É uma busca de redistribuição de renda, que parte do princípio de que aqueles que tiveram maior competência ou melhores oportunidades e conseguiram acumular uma fortuna enorme têm que compartilhar com os que não conseguiram e estão na miséria. Enquanto não houver tentativa séria de fazer essa distribuição de renda, não vamos lograr um mínimo de justiça social.
RBA: O senhor se dedica também a mais dois autores, que são Weber e Pareto. Qual é o foco?
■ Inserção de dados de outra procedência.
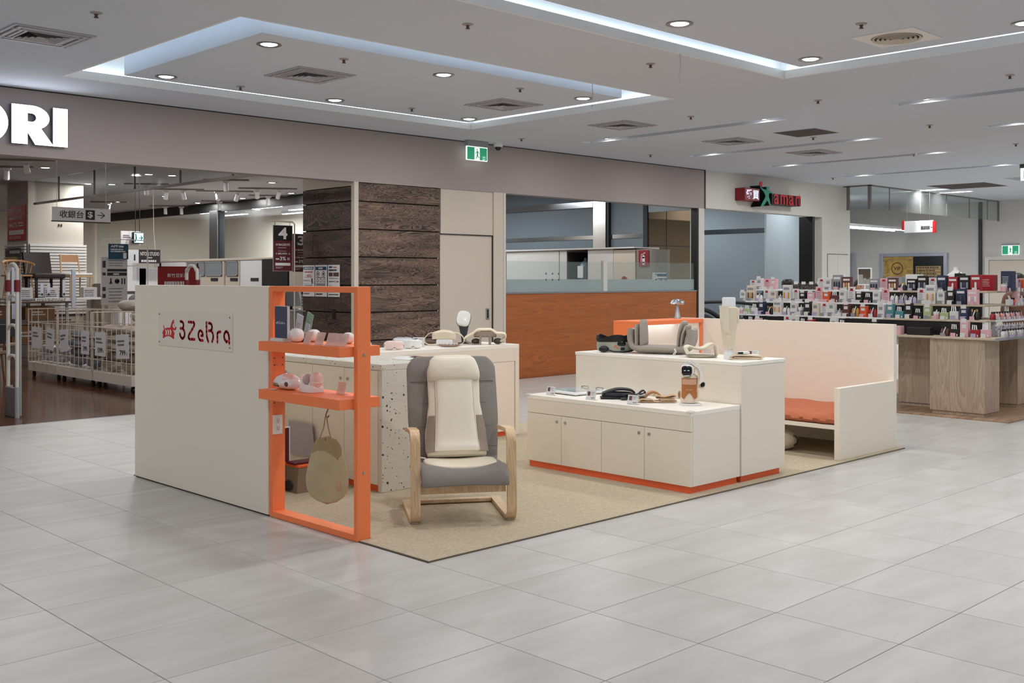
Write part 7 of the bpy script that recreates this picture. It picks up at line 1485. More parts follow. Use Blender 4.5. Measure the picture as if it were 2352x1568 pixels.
for k, (x, z, w, h, c) in enumerate(((4.9, 0.8305, 0.4, 0.24, '8C6A4A'), (5.5, 0.8305, 0.5, 0.2, '9C7A58'), (6.4, 0.8305, 0.45, 0.25, '7A5B42'), (7.1, 0.8305, 0.5, 0.22, '8C6A4A'), (5.2, 0.4305, 0.5, 0.28, '7A5B42'), (6.0, 0.4305, 0.45, 0.3, '4A3A30'), (6.9, 0.4305, 0.55, 0.3, '8C6A4A'), (5.6, 1.1505, 0.5, 0.14, 'B8B4B0'), (4.95, 1.1505, 0.45, 0.3, '2F4256'))):
    b = MB(); b.rbox(x-w/2, x+w/2, 19.3, 19.6, z, z+h, 0.004); o = obj('carton', b, mat('carton_'+c, c, 0.8), label='%s carton %s on the dark rack, %s' % (('brown', 'tan', 'dark brown', 'brown', 'dark brown', 'blackish', 'brown', 'pale grey', 'dark blue')[k], ('left end, middle board', 'left of centre, middle board', 'right of centre, middle board', 'right end, middle board', 'left end, low board', 'centre, low board', 'right end, low board', 'centre, top board', 'left end, top board')[k], 'printed on its front'), cat='box', group='cartons on the dark rack', org=(x, 19.45, z))
    b = MB(); rows(b, (x-w*0.3, 19.299, z+h*0.3), UY, w*0.5, h*0.4, 2, k, 0.5); obj('small_print', b, TW, o)
# cart at the left edge
cr = thing('shop_cart', 'white wire shop cart cut by the left edge of the picture', 'cart', (3.95, 13.2, 0))
b = MB(True); b.tube(smooth([(4.02, 13.0, 0.12), (4.04, 13.0, 0.25), (4.02, 13.0, 0.9), (3.7, 13.0, 0.93), (3.3, 13.0, 0.93)], 4), 0.014, 8); b.tube([(4.02, 13.0, 0.14), (3.3, 13.0, 0.14)], 0.014, 8); obj('cart_frame', b, M['wplast'], cr)
b = MB(); b.rbox(3.3, 4.0, 13.0, 13.5, 0.60, 0.80, 0.01); b.rbox(3.3, 3.98, 13.02, 13.5, 0.30, 0.42, 0.01); obj('cart_tray', b, M['white'], cr)
for x in (3.4, 3.95):
    b = MB(True); b.cyl((x, 13.1, 0.05), (x, 13.13, 0.05), 0.05); b.cyl((x, 13.115, 0.05), (x, 13.115, 0.14), 0.008); obj('castor', b, M['black'], cr)
# ================================================================ RIGHT: cosmetics table, bay, people
pf = MB(); pf.box(11.70, 15.5, 4.52, 8.9, 0.0005, 0.012); o = obj('platform', pf, M['platform'], label='thin wooden platform under the cosmetics table', cat='platform', org=(13.5, 7.5, 0.0))
ct = thing('cosmetics_table', 'pale oak island table stepped with shelves full of cosmetics', 'table', (12.8, 6.7, 0.012))
b = MB(); b.rbox(11.85, 13.75, 4.72, 8.5, 0.868, 0.892, 0.003); obj('table_top', b, M['oaktop'], ct)
b = MB(); b.box(11.845, 13.755, 4.705, 4.72, 0.865, 0.895); obj('end_edge', b, M['gplast'], ct)
def ped(x0, x1, y0, y1):
    b = MB(); b.rbox(x0, x1, y0, y1, 0.05, 0.8675, 0.003); o = obj('pedestal', b, M['oak'], ct)
    b = MB(); b.box(x0+0.02, x1-0.02, y0+0.02, y1-0.02, 0.0125, 0.05); obj('plinth', b, M['oak'], o)
ped(11.90, 12.30, 4.85, 5.475); ped(13.1, 13.6, 4.95, 5.5); ped(12.4, 13.2, 5.62, 6.1); ped(11.95, 12.4, 6.7, 7.4); ped(12.6, 13.4, 7.0, 7.6); ped(11.95, 12.5, 7.9, 8.4)
LV = ((11.87, 12.10, 0.8925), (12.10, 12.33, 1.075), (12.33, 12.56, 1.245), (12.56, 12.82, 1.400))
for k, (x0, x1, z) in enumerate(LV[1:]):
    ye = (4.92, 5.02, 5.10)[k]
    b = MB(); b.rbox(x0, 13.2, ye, 6.15, z-0.022, z-0.0005, 0.002); obj('shelf_board', b, M['oaktop'], ct)
    b = MB(); b.rbox(x0, 13.2, 6.151, (8.2, 8.25, 8.3)[k], z-0.016, z-0.0005, 0.002); obj('shelf_board', b, M['wplast'], ct)
    b = MB(); b.box(x0+0.03, x0+0.04, ye+0.06, 8.15, z-0.19+0.015, z-0.023); obj('black_back', b, M['black'], ct)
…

Nelson Mello e Souza: O livro sobre Pareto me custou várias amizades. Pareto tem fama de fascista. Desenvolveu a teoria das elites e provava por A mais B que a história nunca foi a luta de classes. O que houve sempre foi a luta entre elites. Essas teses que o pragmatismo de Pareto colocou, criaram para ele uma série de dificuldades e o fato dele ter desenvolvido essa teoria da elite foi mal interpretado por um lado e por outro.
Já Weber foi um dos maiores sociólogos e pensadores do mundo. Ele fez “A ética protestante e o espírito do capitalismo”, um livro de sociologia do capitalismo. Ao contrário de Marx, ele não vê no capitalismo os grandes absurdos deformadores da personalidade humana. Ele vê isso na indústria.
Então cita uma frase de Goethe, que é mais ou menos assim: ‘especialistas sem coração, sensualistas sem espírito, esta ralé pensa que é a maior sabedoria que já assumiu o planeta. Quanto mais você se especializa, mais você se degrada. Você passa a conhecer cada vez mais sobre cada vez menos’.
No final ele teve sua obra póstuma, que o tornou famoso no ocidente e no mundo da Administração: “Economia e Sociedade”. É aí que ele formula o conceito de burocracia.
Weber foi muito importante. No final teve uma polêmica com Marx muito grande, numa linha parecida com Pareto. A dialética não é a luta de classe, a classe média hoje é muito importante, a polarização de classe praticamente não existe. É um pensador muito moderno, embora seja do princípio do século XX.
Sem dúvida alguma, dos pensadores que abordei, o mais importante para a Administração é Weber. É central, básico. Desenvolve uma série de conceitos-chave que têm uma importância decisiva na formação do magistério, do ensino da Administração.